A tip of the cap is in order

This story comes straight from the You-can’t-make-this-up file: A Cubs fan is driving along a highway when he sees some debris from a car wreck. Among that debris is a St. Louis Cardinals World Series Champions hat, which can’t be more than two weeks old, signed by several of the team’s players. He’s a Cubs fan, but he wants the Cardinals fan who lost this souvenir to get it back, so he goes to the local newspaper, has it photographed, and gives his conditions for the fan who wants to get it back. A more detailed account of the story is here.

This Cubs fan had to overcome a couple of different urges to get to this point. The first is the human greed that might have seen dollar signs all over this cap. A hat like this is certainly unique, and if that many players signed it, somebody will offer a lot of money to have that become their hat. Listing it on eBay would be perfectly legitimate, but it would also feel like the slimiest possible path to go down, and kudos to him for not doing so.

Another urge, although less pronounced, would be to pick it up and show it off like the spoils of conquest. Particularly in Central Illinois, Cubs fans have to live with constant reminders of their more successful rivals in Missouri, and this hat had to appear like an even bigger reminder than usual. There they are, all of the Cardinals World Series heroes, all in one place. Even Ryan Theriot’s name appears to be there, who was once a Cubs fan but now has become the Enemy. Why on earth would a Cardinals fan, who couldn’t hang on to such a prized item, deserve to get it back? I’m not saying I would think this way, but I could understand the thought process, at least.

The final urge might have been to just leave it alone. I’ve often wondered, if I was Kyle McLaughlin’s character in Blue Velvet, would I have stopped in that field to pick up the severed ear lying on the ground? I have to believe I would have kept walking on, and just tried to forget I ever saw anything at all. Granted, a signed Cardinals hat and a severed ear are two different things, but the impulse to just leave it alone, and avoid all the complications that could follow from picking up the hat, would have at least crossed my mind for a split second.

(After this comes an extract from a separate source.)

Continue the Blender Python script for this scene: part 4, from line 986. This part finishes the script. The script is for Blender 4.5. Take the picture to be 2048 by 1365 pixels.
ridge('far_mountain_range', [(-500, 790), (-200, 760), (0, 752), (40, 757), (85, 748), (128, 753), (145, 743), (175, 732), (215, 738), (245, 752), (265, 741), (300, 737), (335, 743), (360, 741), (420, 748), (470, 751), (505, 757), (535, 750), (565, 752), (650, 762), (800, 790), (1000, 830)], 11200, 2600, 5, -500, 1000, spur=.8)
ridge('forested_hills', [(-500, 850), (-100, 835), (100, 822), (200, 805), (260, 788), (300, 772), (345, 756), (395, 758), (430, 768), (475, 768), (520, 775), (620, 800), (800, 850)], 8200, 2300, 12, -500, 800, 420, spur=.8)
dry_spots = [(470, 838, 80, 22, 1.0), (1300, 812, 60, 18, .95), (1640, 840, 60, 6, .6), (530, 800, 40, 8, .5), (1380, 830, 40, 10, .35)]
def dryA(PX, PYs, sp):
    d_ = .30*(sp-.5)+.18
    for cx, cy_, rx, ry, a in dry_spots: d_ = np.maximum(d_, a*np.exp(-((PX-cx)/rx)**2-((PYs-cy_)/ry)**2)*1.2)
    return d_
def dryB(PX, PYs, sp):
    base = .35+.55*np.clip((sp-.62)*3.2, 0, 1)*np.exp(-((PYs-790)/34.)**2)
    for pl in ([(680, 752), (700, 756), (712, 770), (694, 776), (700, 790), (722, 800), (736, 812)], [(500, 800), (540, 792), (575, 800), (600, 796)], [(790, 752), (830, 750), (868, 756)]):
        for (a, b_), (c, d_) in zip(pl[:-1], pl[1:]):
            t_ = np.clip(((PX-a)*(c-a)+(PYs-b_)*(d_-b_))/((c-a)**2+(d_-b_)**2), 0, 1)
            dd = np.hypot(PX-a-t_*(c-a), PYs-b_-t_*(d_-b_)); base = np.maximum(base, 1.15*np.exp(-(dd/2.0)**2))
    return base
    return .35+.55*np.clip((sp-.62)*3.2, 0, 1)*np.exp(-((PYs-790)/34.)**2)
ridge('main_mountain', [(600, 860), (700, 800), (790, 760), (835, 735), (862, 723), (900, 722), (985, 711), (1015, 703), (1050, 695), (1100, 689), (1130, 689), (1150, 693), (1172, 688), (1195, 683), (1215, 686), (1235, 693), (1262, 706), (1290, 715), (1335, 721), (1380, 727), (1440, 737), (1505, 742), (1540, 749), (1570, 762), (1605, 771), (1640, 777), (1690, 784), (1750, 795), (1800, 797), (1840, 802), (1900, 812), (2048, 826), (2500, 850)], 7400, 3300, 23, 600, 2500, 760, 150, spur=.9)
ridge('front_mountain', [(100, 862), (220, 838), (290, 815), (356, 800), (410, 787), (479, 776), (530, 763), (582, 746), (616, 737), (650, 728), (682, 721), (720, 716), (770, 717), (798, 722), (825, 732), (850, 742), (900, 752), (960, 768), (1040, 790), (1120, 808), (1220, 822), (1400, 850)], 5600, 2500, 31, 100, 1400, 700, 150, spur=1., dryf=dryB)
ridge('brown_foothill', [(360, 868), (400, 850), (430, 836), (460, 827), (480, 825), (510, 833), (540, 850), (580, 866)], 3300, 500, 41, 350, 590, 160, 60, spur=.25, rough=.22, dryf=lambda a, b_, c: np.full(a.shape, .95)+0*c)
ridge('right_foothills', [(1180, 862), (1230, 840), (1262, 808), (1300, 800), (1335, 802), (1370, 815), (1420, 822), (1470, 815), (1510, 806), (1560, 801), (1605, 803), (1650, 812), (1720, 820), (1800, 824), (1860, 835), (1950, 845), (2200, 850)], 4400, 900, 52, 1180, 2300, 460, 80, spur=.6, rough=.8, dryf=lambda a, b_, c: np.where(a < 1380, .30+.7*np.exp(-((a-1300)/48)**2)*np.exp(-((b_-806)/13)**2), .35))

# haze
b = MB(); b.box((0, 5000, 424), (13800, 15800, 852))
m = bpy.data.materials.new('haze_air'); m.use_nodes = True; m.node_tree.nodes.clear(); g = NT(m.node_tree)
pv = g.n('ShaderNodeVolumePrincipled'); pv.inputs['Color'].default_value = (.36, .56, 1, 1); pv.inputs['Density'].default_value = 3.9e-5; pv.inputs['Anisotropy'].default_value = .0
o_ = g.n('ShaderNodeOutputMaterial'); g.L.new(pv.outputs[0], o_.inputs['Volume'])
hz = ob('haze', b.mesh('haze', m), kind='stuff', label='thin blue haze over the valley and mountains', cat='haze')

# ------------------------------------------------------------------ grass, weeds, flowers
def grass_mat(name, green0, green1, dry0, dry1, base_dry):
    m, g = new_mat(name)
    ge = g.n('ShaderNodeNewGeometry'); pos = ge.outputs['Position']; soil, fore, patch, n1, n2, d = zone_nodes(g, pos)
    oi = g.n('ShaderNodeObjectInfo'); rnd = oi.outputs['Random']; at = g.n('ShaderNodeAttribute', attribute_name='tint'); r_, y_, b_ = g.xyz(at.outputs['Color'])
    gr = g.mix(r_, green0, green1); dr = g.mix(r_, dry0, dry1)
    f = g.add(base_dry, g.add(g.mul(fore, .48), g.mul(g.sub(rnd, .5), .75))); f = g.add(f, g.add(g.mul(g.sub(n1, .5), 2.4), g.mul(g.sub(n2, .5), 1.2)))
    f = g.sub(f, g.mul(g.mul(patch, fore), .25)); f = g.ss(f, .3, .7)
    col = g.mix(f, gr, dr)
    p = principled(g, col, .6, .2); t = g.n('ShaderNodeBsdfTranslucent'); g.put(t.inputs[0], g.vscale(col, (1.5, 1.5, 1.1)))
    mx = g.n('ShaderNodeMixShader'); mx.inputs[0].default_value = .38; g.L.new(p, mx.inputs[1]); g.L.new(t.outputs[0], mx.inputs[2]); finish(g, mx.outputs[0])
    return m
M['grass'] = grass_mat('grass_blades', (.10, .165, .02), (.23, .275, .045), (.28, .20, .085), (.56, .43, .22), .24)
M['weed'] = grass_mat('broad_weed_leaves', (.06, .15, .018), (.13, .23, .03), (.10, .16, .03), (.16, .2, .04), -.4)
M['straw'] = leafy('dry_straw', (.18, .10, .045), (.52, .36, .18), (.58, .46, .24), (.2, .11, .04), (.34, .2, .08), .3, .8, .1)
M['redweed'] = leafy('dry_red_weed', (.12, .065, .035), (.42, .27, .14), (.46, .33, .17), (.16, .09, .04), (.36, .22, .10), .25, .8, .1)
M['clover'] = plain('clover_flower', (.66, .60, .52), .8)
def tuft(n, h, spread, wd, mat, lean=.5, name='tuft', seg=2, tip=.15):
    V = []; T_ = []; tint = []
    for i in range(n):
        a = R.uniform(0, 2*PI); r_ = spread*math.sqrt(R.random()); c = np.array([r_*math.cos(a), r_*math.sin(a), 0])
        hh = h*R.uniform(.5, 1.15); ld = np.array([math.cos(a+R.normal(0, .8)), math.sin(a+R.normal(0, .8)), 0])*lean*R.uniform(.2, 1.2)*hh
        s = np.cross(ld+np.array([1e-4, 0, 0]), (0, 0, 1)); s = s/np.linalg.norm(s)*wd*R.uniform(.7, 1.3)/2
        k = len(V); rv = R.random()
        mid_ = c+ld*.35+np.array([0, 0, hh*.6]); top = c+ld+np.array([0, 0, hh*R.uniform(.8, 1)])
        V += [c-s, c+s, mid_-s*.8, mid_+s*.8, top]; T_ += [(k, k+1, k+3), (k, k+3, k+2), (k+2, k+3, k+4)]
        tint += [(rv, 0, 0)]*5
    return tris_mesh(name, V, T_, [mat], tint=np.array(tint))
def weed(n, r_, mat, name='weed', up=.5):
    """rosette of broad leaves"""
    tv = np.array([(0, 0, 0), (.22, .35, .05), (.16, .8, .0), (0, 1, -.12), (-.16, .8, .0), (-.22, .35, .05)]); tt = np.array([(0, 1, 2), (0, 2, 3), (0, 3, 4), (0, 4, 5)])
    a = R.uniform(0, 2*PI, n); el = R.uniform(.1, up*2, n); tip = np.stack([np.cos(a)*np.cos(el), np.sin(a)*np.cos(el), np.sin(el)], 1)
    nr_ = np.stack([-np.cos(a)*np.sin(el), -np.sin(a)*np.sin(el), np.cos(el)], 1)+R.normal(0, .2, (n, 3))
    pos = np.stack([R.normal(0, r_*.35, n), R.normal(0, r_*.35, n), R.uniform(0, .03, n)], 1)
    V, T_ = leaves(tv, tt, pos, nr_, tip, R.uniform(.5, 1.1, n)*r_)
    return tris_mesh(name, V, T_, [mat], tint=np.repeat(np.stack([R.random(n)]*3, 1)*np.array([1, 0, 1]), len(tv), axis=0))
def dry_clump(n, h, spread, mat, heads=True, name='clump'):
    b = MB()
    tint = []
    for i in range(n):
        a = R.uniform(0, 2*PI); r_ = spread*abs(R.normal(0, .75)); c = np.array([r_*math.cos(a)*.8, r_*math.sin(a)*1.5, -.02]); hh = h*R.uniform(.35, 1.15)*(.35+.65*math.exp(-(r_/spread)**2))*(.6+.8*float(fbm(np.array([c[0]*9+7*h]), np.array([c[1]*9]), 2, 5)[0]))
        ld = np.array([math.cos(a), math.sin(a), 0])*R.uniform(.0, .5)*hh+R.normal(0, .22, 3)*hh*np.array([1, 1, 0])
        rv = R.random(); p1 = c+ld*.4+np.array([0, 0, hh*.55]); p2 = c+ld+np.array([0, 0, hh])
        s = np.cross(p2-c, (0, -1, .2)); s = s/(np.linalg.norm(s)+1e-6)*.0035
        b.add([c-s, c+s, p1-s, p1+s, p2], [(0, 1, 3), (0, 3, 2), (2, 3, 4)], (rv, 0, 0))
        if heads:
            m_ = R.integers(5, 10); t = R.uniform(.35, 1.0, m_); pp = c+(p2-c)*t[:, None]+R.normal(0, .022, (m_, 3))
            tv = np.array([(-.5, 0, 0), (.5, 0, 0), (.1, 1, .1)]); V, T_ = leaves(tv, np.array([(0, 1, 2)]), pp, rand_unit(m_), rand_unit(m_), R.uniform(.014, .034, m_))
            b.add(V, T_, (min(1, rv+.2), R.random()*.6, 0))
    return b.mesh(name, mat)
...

I hope this story ends well. I hope that the Cubs fan who found the hat doesn’t get dozens of replies from people, all of  them swearing up and down that it’s their hat. In fact, anything more than one reply will dampen this story for me, because I want to believe that the person who lost it will reply, and that no one else will see this as an opportunity to score themselves a potentially valuable hat.

My view of human nature is on the line here, people. Make me proud.